Please report every line from the material that contains the word "parts".

Start

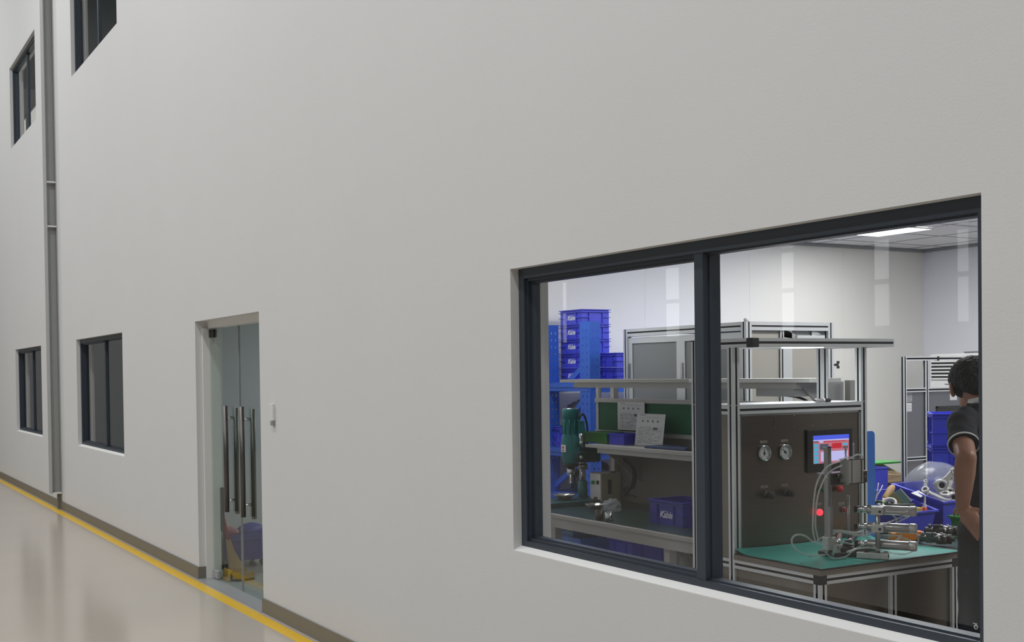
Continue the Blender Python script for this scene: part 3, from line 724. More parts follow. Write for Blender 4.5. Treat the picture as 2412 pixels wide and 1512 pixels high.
for k in range(9):
    a = k*2*math.pi/9; mo.cyl((cx+.053*math.cos(a), cy+.053*math.sin(a), 1.24), (cx+.053*math.cos(a), cy+.053*math.sin(a), 1.34), .006, seg=6)
mo.box(cx+.03, cx+.075, cy+.02, cy+.07, 1.24, 1.33, .008)
mo = mo.build('motor', 'teal', dp)
b = MB(); b.cyl((cx, cy, 1.405), (cx, cy, 1.4145), .053, .05, seg=26); b.build('motor_cap', 'steel', mo)
b = MB(); b.lathe([(.055, 0), (.058, .012), (.05, .02)], (cx, cy, 1.012), seg=24); b.build('rubber_collar', 'black_plastic', mo)
b = MB(); b.box(cx-.02, cx+.035, cy-.0665, cy-.06, 1.115, 1.165); pl = b.build('rating_label', 'label_white', mo)
b = MB(); b.lathe([(.008, 0), (.008, .001), (.0001, .001)], (cx+.006, cy-.0665, 1.147), (0, -1, 0), 12); b.box(cx-.004, cx+.014, cy-.0672, cy-.066, 1.122, 1.131); b.build('label_print', 'red', pl)
b = MB(); b.lathe([(.028, 1.010), (.028, .975), (.026, .955), (.021, .953), (.016, .95), (.016, .90), (.012, .895)], (cx, cy, 0), seg=20); b.build('chuck', 'chrome', dp)
for z in (1.175, 1.075):
    b = MB(); b.lathe([(.006, 0), (.013, .012), (.012, .05), (.006, .058)], (-6.80, 1.84, z), (.7, -.5, .1), 12); b.build('feed_knob', 'cast_alu', dp)
b = MB(); b.box(-6.845, -6.715, 1.945, 2.11, .756, .965, .004); bx = b.build('switch_box', 'beige_box', dp)
B(-6.842, -6.718, 1.941, 1.946, .77, .96, 'switch_panel', 'label_white', bx)
b = MB(); b.lathe([(.013, 0), (.013, .016), (.010, .02), (.0001, .02)], (-6.80, 1.941, .90), (0, -1, 0), 16); b.build('start_button', 'bin_green', bx)
b = MB(); b.box(-6.76, -6.735, 1.934, 1.941, .89, .915); b.build('rocker_switch', 'gasket', bx)
b = MB(); b.lathe([(.017, 0), (.017, .012), (.0001, .014)], (-6.77, 1.941, .785), (0, -1, 0), 16); b.build('stop_button', 'cardboard_dark', bx)
b = MB(); b.box(-6.716, -6.712, 2.0, 2.03, .82, .92, .001); b.build('vent_slot', 'gasket', bx); b = MB(); b.box(-6.76, -6.73, 2.05, 2.08, .964, .972); b.build('latch', 'gasket', bx)
b = MB(); b.tube([(-6.86, 1.86, 1.34), (-6.86, 1.90, 1.37), (-6.86, 1.93, 1.30), (-6.87, 1.94, 1.20), (-6.87, 1.93, 1.15)], .007); b.build('cable', 'cable', dp)
E_ = [on_y(x, y, 2.05) for x, y in ((1418, 1052), (1440, 1057), (1465, 1078), (1486, 1098), (1492, 1122), (1486, 1148), (1476, 1158), (1468, 1152), (1482, 1150), (1478, 1160), (1472, 1168))]
b = MB(); b.tube(E_, .009); b.tube([v+Vector((0, .02, -.012)) for v in E_[:6]], .007); b.tube([E_[-1], on_y(1485, 1166, 2.03), on_y(1498, 1170, 2.0)], .006); b.build('power_cable', 'cable', dp)
# foil trays, cups and crate on the bench
def dish(name, label, c, r, m, seed, cat='tray'):
    b = MB(); b.lathe([(.0001, 0), (r*.6, .001), (r, .028), (r*1.12, .034), (r*1.1, .03), (r*.62, .005), (.0001, .004)], (0, 0, 0), seg=22, caps=False); o = b.build(name, m)
    for v in o.data.vertices: v.co += Vector((noise.noise(v.co*22+Vector((seed, 0, 0))), noise.noise(v.co*22+Vector((0, seed, 0))), .5*noise.noise(v.co*30)+.25))*.014
    o.location = c; return tag(o, label, cat)
dish('foil_tray', 'crumpled silver foil tray on the drill base under the chuck', (-6.86, 1.74, .787), .07, 'foil', 1)
dish('foil_tray', 'tilted silver foil piece in front of the beige switch box', tuple(on_z(1402, 1200, .756)), .06, 'foil', 4)
bag('plastic_bag', 'small clear plastic bag behind the two steel cups', tuple(on_z(1440, 1204, .754)), .07, .06, .05, 'film', 11, .3)
for px, py, r, h, m, l in ((1412, 1224, .026, .062, 'dark_steel', 'dark steel cup left of the shiny cup on the bench'), (1434, 1227, .024, .055, 'chrome', 'shiny steel cup right of the dark cup on the bench')):
    p = on_z(px, py, .753); b = MB(); b.lathe([(.0001, 0), (r, 0), (r, h), (r*.85, h), (r*.85, .006), (.0001, .006)], p, seg=22, caps=False); tag(b.build('steel_cup', m), l, 'cup')
crate('blue crate with white logo standing on the bench beside the mullion', -5.735, -5.40, 1.60, 1.87, .753, .90, None, 'front', 'crate_deep')
# under the bench
bin_box('storage_tote', 'large flat blue tote under the left end of the bench', 'tote', -7.0, -6.46, 1.60, 2.0, .0, .572, 'tote_blue', .005, .012)
k = 0
for x, y, l in ((-6.95, 1.66, 'light blue box at the front left in the tote under the bench'), (-6.79, 1.66, 'light blue box at the front right in the tote under the bench'), (-6.95, 1.80, 'light blue box at the back left in the tote under the bench'), (-6.79, 1.80, 'light blue box at the back right in the tote under the bench')):
    b = MB(); b.box(x, x+.15, y, y+.13, .006, .592, .004); tag(b.build('carton', 'light_blue'), l, 'box', 'light blue boxes under the bench')
    o = bpy.data.objects[[q.name for q in bpy.data.objects if q.name.startswith('carton')][-1]]
    MB().box(x+.05, x+.10, y+.005, y+.125, .5925, .5932).build('tape', 'label_white', o)
c2 = crate('violet blue crate under the bench behind its left leg, upper of two', -6.34, -6.06, 1.72, 2.06, .30, .59, 'crates under the bench', None, 'crate_blue')
dup(c2, (0, 0, -.296), 'violet blue crate under the bench behind its left leg, lower of two')
for (px, py), l, r in (((1588, 1325), 'left grey cylinder standing under the bench near the machine', .055), ((1618, 1328), 'right grey cylinder standing under the bench near the machine', .05)):
    p = on_y(px, py, 1.85); b = MB(); b.lathe([(r, 0), (r, .48), (r*.7, .53), (.02, .54), (.02, .57), (.0001, .57)], (p.x, p.y, 0), seg=22); tag(b.build('gas_cylinder', 'steel_grey_paint'), l, 'cylinder')
# ------------------------------------------------------------------ on the test station
mt = MB(); mt.box(-4.222, -3.668, .966, 1.86, .8065, .8125); mt = mt.build('rubber_mat', 'mat_edge'); tag(mt, 'teal rubber mat with black edge covering the steel table top', 'mat')
b = MB(); n_ = 26
for i in range(n_):
    for j in range(n_):
        pass
def matz(x, y):
    u = (x+4.222)/.55; v = (y-.968)/.89
    return .8132+.014*max(0, 1-u*7)**2+.008*max(0, 1-(u+v*.5)*5)**2+.0015*noise.noise(Vector((x*9, y*9, 0)))
V = [[b.bm.verts.new((-4.220+.546*i/n_, .970+.882*j/n_, matz(-4.220+.546*i/n_, .970+.882*j/n_))) for j in range(n_+1)] for i in range(n_+1)]
b._faces([b.bm.faces.new((V[i][j], V[i+1][j], V[i+1][j+1], V[i][j+1])) for i in range(n_) for j in range(n_)], True)
b.build('mat_surface', 'mat_teal', mt)
TZ2 = .816
p, q = on_x(1919, 946, -4.245), on_x(1955, 944, -4.245)
t = thing('marker_pen', 'black and silver marker pen lying on top of the test station', 'pen', (-4.245, p.y, 1.4995))
def pen(parts):
    for nm, a, c, r, m in parts: MB().lathe([(r*.8, 0), (r, .004), (r, (c-a)-.004), (r*.8, c-a)], (-4.245, p.y+a, 1.4995+.0098), (0, 1, 0), 16).build(nm, m, t)
pen((('tip', -.006, .004, .004, 'gasket'), ('barrel', .002, .058, .0095, 'steel'), ('band', .058, .064, .0098, 'white_plastic'), ('cap', .064, .104, .0098, 'black_plastic')))

# clamp fixture with the upright air cylinder
FX = -3.885
fx = thing('clamp_fixture', 'steel clamp fixture with two posts, upright square air cylinder and clear hoses', 'fixture', (FX, 1.36, TZ2))
Y = lambda px, z=1200: on_x(px, z, FX).y
Z = lambda py, px=1960: on_x(px, py, FX).z
b = MB(); b.box(FX-.07, FX+.05, 1.23, 1.50, TZ2, TZ2+.018, .003); b.build('base_plate', 'dark_steel', fx)
yp = Y(1957); b = MB(); b.box(FX-.030, FX-.006, yp-.012, yp+.012, TZ2+.018, Z(1054), .002); b.build('post', 'steel', fx)
b = MB(); b.box(FX-.032, FX-.004, yp-.014, yp+.014, Z(1054), Z(1054)+.004); b.build('post_cap', 'chrome', fx)
yq = Y(1949); b = MB(); b.box(FX+.006, FX+.024, yq-.008, yq+.009, Z(1265), Z(1192), .001); b.build('guide_bar', 'steel', fx)
yr = Y(2009); b = MB(); b.cyl((FX-.03, yr, TZ2+.018), (FX-.03, yr, Z(1172)), .0075, seg=14); b.build('guide_rod', 'steel', fx)
b = MB(); b.box(FX-.045, FX+.0, Y(1960), Y(2044), Z(1143), Z(1117), .004); b.build('cross_head', 'dark_steel', fx)
b = MB(); b.box(FX-.05, FX+.004, Y(1944), Y(2046), Z(1117), Z(1114)); b.build('cross_plate', 'steel', fx)
b = MB()
for px in (1948, 1980): b.ball((FX+.002, Y(px), Z(1124)), .005)
b.build('bolt', 'chrome', fx)
ya, yb = Y(1984), Y(2012); zc0, zc1 = Z(1138), Z(1083)
b = MB(); b.box(FX+.006, FX+.062, ya-.02, yb-.004, zc0, zc1, .003); b.box(FX+.061, FX+.064, ya-.002, ya+.002, zc0, zc1); ac = b.build('air_cylinder', 'cast_alu', fx)
b = MB()
for yy in (ya-.004, yb-.02):
    b.box(FX+.0615, FX+.0635, yy, yy+.004, zc0, zc1)
b.build('groove', 'gasket', ac)
b = MB(); b.box(FX+.004, FX+.064, ya-.023, yb-.001, zc0-.003, zc0); b.box(FX+.004, FX+.064, ya-.023, yb-.001, zc1, zc1+.003); b.build('end_plate', 'chrome', ac)
for px, top in ((1986, 1053), (2004, 1044)):
    b = MB(); b.lathe([(.004, 0), (.0035, .02), (.005, Z(top)-zc1-.012), (.003, Z(top)-zc1)], (FX+.03, Y(px)-.012, zc1), (0, 0, 1), 12); b.build('rod', 'chrome', ac)
b = MB(); b.lathe([(.012, 0), (.016, .004), (.016, .03), (.012, .034)], (FX-.02, Y(2030), Z(1130)), (.3, 1, 0), 20); b.lathe([(.008, 0), (.010, .02)], (FX, Y(1972), Z(1122)), (1, .2, 0), 12); b.build('clamp_knob', 'gun_metal', fx)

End

• [Written solution]:
Continue the Blender Python script for this scene: part 3, from line 724. More parts follow. Write for Blender 4.5. Treat the picture as 2412 pixels wide and 1512 pixels high.
def pen(parts):
    for nm, a, c, r, m in parts: MB().lathe([(r*.8, 0), (r, .004), (r, (c-a)-.004), (r*.8, c-a)], (-4.245, p.y+a, 1.4995+.0098), (0, 1, 0), 16).build(nm, m, t)